とりあえず、他の国語辞典も見てみましょう。(例解新と新選は最新の版を持っていません。すみません。)

 

  1たやすくて、手間がかからないようす。「-にできる」[類]手軽・容易・簡易
   ・安直 2込み入っていないようす。「-なしかけ」[類]簡略・単純[対]複雑
                       三省堂

  1単純でわかりやすいさま。「簡単な構造」「簡単明瞭」2手数や時間のかから
   ないさま。「いとも簡単に解決する」「そう簡単にいくものではない」
   (「単純」の項にある表の例 「簡単に負ける」「昼食を簡単に済ませる」)
                              現代例解

  1ものごとがこみいってなくて、やさしい。「簡単な問題」[類]容易。2てみじ
   かで、あっさりしている。「簡単な面接試験がある」   例解新九版

  1ものの仕組みがこみいっていないようす。単純。「-な図形」⇔複雑・煩雑。
  2わかりやすく、むずかしくないようす。やさしい。「-な問題」⇔複雑
  3時間や手数のかからないようす。手軽。容易。「-に話す」「-に作れる模型」
                            新選九版

 

用法を二つに分けるものが多いですが、新選は三つに分けます。そこは明鏡と同じですが、語釈と例を見ると、そう簡単には言えないような…。(「手軽。容易。」が一緒になっていたり、「やさしい」と「容易」が分かれていたりします。また、反対語の「複雑」が2つの用法に対応しています。)

 

さてさて、問題が意外に難しいのか、単に私の頭が悪いためにすっきり整理できないだけなのか。

国語辞典によって細かい違いがいろいろあるのは、やはり何か問題があるからだと言っていいでしょう。

 

いずれにせよ、最初にあげた岩波の語釈はかんたんすぎるようです。(この「かんたん」の用法は? 「単純」か「手間がかかっていない」か「本格的でなく手軽」か。)

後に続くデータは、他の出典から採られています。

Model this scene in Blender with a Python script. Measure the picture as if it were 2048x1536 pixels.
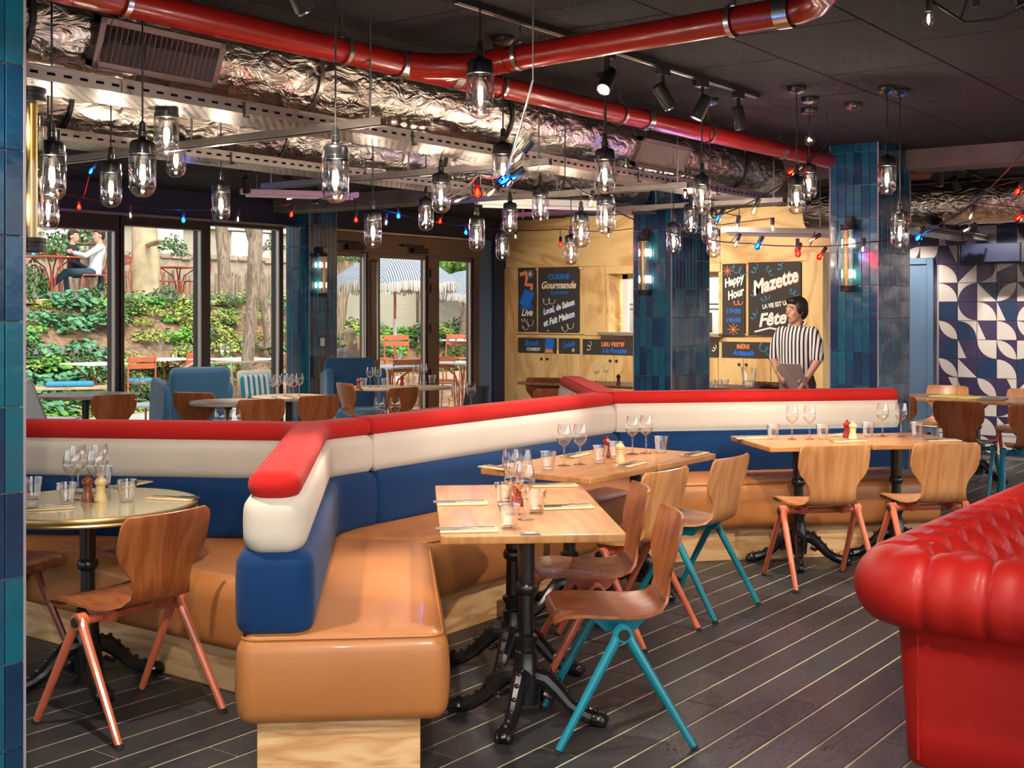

用例の数も不十分です。用法の広がりをそれぞれ抑えた用例が必要です。

学研新の「簡単に昼食をすます」という用例を、岩波の「こみいっていないこと。取扱いがたやすく、手数がかからないこと。」という語釈で説明できると考えるのは無理があるだろう、と私は思います。

 

追記:

和英辞典も見てみました。(「コトバンク」から)

プログレッシブ和英中辞典(第3版)の解説
かんたん【簡単】
 1 〔複雑でない様子〕
  簡単な問題 a simple problem
  一見難しそうな仕組みが (実は) 簡単なのに驚いた
  I was surprised at the simplicity of the seemingly complex mechanism.
 2 〔手短な様子〕
  それについて簡単に述べなさい Give a brief account of it.
  簡単に言えば彼は間違っている In short, he is wrong.
  簡単な食事を取る have a light meal/have a bite (to eat)
 3 〔やさしい様子〕
  簡単な本 an easy book
  その問題は簡単に解ける The problem can be solved easily.

 

すっきりしていますね。1は「込み入っていない」に当たるのでしょう。
あとは「手短」(手間がかからない)と「やさしい」。

これでいいでしょうか。上の議論をもう一度読み直して…。
なかなか面倒です。

 

追記2:

我ながら、なんだかわからなくなってきて、この記事は何度も少しずつ書き直しています。

前に見た時と違うな、ということがあると思いますがご容赦を。

和英辞典の分け方がすっきりしているように思うのですが、今一つ確信が持てません。